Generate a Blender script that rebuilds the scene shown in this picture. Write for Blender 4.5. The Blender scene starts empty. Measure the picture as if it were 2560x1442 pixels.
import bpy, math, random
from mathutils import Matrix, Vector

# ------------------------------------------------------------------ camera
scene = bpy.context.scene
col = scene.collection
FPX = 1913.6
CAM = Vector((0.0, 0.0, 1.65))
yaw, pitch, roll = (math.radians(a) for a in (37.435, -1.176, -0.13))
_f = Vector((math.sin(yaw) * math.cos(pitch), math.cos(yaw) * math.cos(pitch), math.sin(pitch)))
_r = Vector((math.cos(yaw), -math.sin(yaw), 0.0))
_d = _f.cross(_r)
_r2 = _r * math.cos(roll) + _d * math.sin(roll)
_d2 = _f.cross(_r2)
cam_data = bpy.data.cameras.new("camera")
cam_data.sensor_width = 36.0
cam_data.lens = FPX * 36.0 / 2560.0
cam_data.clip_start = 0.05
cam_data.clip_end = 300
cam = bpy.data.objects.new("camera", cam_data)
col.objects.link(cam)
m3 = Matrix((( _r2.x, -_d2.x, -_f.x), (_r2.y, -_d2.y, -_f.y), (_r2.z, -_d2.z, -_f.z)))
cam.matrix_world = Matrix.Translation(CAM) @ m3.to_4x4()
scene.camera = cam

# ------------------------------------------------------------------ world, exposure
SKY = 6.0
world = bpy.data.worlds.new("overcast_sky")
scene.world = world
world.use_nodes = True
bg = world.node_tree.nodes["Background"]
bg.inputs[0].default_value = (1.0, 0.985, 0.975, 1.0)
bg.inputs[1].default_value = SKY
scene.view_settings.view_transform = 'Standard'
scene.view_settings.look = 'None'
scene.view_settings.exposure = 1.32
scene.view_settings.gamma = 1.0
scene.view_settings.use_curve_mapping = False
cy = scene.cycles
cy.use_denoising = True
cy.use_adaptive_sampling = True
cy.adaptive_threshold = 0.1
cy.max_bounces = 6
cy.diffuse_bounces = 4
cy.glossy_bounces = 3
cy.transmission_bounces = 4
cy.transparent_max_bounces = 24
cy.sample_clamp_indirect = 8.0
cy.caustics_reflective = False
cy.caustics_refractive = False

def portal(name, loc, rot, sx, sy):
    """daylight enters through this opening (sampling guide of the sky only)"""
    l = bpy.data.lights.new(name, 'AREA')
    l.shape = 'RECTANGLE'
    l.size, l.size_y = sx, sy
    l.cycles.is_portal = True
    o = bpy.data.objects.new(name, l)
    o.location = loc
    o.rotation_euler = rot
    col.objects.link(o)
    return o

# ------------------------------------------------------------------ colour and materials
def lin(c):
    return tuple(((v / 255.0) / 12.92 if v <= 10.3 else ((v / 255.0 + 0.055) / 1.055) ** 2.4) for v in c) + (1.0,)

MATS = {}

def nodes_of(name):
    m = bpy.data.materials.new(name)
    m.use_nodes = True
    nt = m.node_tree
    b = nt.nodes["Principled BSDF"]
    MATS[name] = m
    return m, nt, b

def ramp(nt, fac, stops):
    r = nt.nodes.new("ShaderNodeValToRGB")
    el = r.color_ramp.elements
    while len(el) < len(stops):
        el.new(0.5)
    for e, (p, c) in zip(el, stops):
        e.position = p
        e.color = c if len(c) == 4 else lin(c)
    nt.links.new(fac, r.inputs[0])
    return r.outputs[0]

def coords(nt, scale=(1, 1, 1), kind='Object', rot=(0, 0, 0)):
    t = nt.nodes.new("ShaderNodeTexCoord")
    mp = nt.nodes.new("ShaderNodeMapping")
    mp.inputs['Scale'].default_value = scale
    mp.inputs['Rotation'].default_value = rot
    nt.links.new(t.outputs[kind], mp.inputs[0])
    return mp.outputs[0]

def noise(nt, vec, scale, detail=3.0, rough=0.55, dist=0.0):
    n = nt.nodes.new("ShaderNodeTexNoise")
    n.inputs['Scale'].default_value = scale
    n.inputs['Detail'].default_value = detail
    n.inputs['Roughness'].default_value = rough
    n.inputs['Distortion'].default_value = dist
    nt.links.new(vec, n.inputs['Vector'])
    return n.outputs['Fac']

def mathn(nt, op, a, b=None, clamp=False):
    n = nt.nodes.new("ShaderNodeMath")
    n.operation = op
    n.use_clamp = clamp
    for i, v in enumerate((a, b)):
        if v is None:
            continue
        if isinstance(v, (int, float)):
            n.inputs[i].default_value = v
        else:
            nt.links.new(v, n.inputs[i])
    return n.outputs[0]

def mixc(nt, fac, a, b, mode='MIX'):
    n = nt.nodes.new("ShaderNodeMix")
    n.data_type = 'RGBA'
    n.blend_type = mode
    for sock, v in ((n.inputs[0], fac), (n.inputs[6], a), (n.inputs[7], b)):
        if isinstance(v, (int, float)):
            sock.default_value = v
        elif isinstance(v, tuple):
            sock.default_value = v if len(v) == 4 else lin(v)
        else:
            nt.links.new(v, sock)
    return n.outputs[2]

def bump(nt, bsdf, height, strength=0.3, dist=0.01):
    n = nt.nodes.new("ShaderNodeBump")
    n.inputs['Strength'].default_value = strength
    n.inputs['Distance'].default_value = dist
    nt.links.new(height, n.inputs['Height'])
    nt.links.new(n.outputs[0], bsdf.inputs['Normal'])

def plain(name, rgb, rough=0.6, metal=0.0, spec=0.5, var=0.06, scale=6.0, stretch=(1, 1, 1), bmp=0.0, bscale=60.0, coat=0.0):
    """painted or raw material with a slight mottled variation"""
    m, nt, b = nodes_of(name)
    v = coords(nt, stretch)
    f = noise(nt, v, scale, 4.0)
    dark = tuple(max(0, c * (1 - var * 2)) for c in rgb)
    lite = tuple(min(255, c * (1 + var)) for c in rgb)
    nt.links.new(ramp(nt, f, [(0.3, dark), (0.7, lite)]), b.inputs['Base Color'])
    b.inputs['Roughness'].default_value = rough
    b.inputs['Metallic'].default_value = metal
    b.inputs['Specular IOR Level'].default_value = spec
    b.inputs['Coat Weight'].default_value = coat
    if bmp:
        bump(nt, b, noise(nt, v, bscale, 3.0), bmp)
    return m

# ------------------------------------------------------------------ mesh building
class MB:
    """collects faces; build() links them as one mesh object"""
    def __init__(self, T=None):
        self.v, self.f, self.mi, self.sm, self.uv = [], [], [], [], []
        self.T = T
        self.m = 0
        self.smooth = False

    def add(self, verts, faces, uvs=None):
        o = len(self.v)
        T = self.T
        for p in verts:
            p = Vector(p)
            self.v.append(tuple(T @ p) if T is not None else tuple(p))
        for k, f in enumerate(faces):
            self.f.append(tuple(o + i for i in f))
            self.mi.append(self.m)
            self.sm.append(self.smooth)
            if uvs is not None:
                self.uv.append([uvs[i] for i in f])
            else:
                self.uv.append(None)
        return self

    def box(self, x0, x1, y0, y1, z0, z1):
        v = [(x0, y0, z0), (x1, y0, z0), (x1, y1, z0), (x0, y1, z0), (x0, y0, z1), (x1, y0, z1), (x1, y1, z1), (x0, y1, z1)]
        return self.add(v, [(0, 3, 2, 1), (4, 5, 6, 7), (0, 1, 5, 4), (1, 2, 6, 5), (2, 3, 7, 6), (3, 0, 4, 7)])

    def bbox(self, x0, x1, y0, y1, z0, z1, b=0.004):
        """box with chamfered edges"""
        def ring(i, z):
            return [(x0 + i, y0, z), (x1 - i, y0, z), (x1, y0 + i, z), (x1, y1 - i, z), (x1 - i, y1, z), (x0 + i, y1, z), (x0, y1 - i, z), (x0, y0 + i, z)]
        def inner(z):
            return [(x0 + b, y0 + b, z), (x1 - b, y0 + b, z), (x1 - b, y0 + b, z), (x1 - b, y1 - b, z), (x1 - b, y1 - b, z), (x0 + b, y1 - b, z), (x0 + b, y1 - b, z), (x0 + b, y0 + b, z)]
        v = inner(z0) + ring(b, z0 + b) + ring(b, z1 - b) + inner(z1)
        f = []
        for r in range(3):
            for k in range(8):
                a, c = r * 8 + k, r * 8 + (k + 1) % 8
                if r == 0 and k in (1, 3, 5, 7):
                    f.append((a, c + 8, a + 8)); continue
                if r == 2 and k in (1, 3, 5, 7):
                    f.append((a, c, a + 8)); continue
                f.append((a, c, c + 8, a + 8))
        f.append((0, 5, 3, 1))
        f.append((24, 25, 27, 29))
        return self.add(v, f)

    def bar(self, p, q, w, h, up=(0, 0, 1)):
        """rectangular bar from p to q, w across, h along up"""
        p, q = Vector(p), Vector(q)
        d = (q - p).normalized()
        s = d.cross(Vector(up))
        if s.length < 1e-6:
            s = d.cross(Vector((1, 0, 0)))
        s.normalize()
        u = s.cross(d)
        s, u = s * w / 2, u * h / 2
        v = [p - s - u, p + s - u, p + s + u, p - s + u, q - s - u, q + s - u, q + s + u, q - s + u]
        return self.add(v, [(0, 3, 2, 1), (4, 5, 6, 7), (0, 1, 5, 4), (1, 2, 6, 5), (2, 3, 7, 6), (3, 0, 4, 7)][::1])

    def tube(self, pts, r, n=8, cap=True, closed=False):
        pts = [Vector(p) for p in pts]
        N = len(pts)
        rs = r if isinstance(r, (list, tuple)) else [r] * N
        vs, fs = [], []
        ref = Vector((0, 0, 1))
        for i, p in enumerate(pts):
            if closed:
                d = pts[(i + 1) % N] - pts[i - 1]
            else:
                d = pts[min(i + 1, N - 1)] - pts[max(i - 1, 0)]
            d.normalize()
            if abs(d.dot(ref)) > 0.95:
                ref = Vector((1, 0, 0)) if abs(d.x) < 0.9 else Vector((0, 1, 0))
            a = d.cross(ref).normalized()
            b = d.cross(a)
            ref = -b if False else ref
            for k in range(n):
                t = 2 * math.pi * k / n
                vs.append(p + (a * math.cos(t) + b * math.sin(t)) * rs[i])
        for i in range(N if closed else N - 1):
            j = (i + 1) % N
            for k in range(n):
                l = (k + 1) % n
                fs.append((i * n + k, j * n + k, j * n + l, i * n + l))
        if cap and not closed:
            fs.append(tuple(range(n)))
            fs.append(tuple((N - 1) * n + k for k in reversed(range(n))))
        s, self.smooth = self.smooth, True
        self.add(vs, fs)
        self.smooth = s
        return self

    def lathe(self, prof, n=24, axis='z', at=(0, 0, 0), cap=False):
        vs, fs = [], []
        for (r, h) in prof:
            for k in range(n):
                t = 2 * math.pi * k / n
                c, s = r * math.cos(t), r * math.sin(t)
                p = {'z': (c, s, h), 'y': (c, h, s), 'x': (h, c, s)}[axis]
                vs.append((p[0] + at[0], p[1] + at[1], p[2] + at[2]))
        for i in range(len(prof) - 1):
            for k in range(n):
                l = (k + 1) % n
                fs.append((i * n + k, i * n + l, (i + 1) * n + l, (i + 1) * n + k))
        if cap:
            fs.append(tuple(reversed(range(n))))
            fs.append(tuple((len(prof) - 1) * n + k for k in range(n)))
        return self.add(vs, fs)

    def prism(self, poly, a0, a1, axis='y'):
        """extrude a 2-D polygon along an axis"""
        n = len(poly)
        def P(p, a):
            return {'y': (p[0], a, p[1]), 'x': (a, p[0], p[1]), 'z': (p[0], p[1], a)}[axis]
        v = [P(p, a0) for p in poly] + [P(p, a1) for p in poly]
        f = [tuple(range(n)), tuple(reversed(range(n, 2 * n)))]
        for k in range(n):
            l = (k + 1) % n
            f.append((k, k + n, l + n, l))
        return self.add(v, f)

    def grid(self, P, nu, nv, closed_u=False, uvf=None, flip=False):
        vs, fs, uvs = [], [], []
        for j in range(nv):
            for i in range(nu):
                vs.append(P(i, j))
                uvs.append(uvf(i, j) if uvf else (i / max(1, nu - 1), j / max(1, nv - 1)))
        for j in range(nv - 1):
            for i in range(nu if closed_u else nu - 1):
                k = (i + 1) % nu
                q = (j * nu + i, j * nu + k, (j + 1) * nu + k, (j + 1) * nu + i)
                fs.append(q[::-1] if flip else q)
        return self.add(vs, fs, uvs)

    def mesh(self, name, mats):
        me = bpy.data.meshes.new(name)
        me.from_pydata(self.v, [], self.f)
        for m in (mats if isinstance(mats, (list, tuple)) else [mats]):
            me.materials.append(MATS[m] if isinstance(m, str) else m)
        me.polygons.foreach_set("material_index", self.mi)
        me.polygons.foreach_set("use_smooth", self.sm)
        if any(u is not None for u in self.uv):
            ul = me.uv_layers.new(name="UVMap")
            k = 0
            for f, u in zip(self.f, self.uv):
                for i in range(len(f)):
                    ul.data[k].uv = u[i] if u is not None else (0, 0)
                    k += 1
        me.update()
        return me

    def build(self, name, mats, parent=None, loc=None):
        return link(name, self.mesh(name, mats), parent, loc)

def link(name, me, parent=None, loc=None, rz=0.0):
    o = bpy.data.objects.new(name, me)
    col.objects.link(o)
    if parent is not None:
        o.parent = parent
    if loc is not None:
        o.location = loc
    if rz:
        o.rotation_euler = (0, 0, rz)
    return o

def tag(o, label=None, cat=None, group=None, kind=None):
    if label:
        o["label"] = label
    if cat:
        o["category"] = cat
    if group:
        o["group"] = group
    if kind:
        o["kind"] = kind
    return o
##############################
● What you need to do: Emit, unaltered, the lines from the top of the listing down through the line that holds "from mathutils import Matrix, Vector"; emit nothing else.

● Result for this exercise:
Generate a Blender script that rebuilds the scene shown in this picture. Write for Blender 4.5. The Blender scene starts empty. Measure the picture as if it were 2560x1442 pixels.
import bpy, math, random
from mathutils import Matrix, Vector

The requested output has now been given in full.